Conviene siempre, sobre todo si se trata de tentaciones muy tenaces y repetidas manifestar lo que nos pasa al director espiritual. El Señor suele recompensar con nuevo y poderosos auxilios ese acto de humildad y sencillez, del que trata de apartarnos el demonio. Por eso hemos de tener la valentía y el coraje de manifestarlo sin rodeos, sobre todo cuando nos sintamos fuertemente inclinados a callarlo. No olvidemos que, como enseñan los maestros de la vida espiritual, tentación declarada está ya medio vencida.

  • Después de la tentación. – Ha podido ocurrir únicamente una de estas tres cosas: que hayamos vencido, o sucumbido, o tengamos duda e incertidumbre sobre ello.

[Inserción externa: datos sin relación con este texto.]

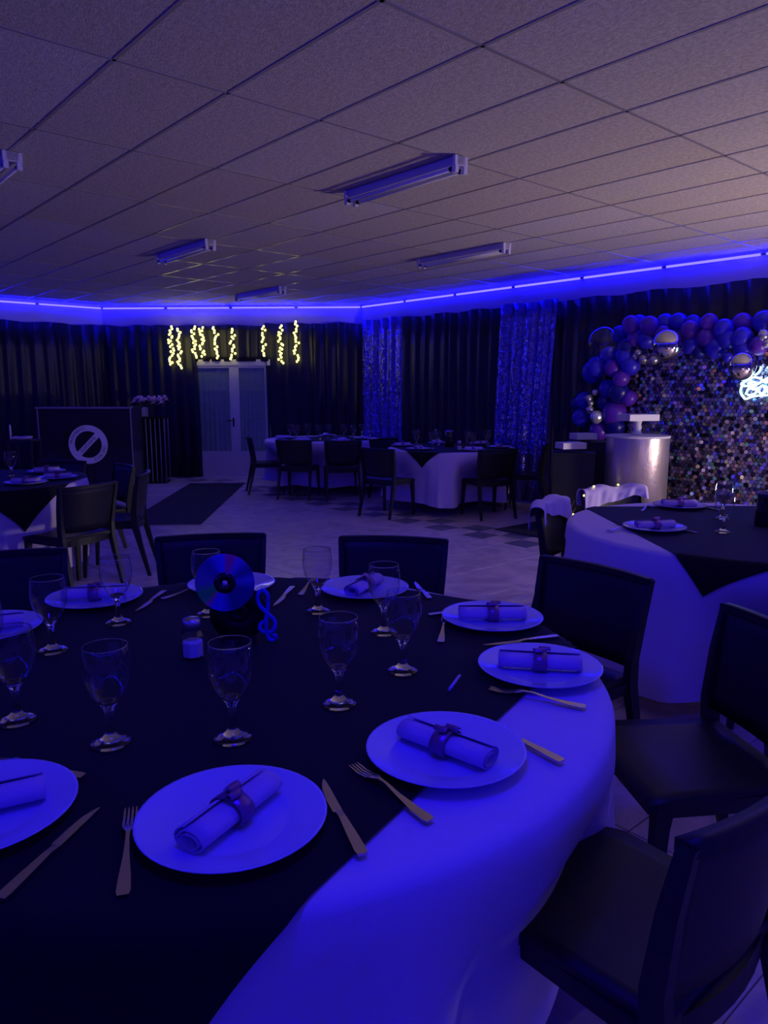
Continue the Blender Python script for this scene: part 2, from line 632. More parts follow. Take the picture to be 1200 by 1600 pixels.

    1. SI HEMOS VENCIDO y estamos seguros de ellos, ha sido únicamente por la ayuda eficaz de la gracia de Dios. Se impone, pues, un acto de agradecimiento sencillo y breve, acompañado de una nueva petición del auxilio divino para otras ocasiones. Todo puede reducirse a esta o parecida invocación “Gracias, Señor, te lo debo todo a ti, sigueme ayudando en todas las ocasiones peligrosas y ten piedad de mí”.
    2. SI HEMOS CAÍDO y no nos cabe la menor duda de ello, no nos desanimemos jamás. Acordémonos de la infinita misericordia de Dios y del recibimiento que hizo al hijo pródigo, y arrojémonos llenos de humildad y arrepentimiento en sus brazos de Padre, pidiéndole entrañablemente perdón y prometiendo con su ayuda nunca más volver a pecar. Si la caída hubiera sido grave, no nos contentemos con el simple acto de contrición; acudamos cuanto antes al tribunal de la penitencia y tomemos ocasión de nuestra triste experiencia para redoblar nuestra vigilancia e intensificar nuestro fervor con el fin de que nunca se vuelva a repetir.
    3. SI QUEDAMOS CON DUDA sobre si hemos o no consentido, no nos examinemos minuciosamente y con angustia, porque tamaña imprudencia provocaría otra vez la tentación y aumentaría el peligro. Dejemos pasar un cierto tiempo, y cunado estemos el todo tranquilos, el testimonio de la propia conciencia nos dirá con suficiente claridad si hemos caído o no. En todo caso conviene hacer un acto de perfecta contrición y manifestar al confesor, llegada su hora, lo ocurrido en la forma que esté en nuestra conciencia, o mejor aún, en la presencia misma de Dios.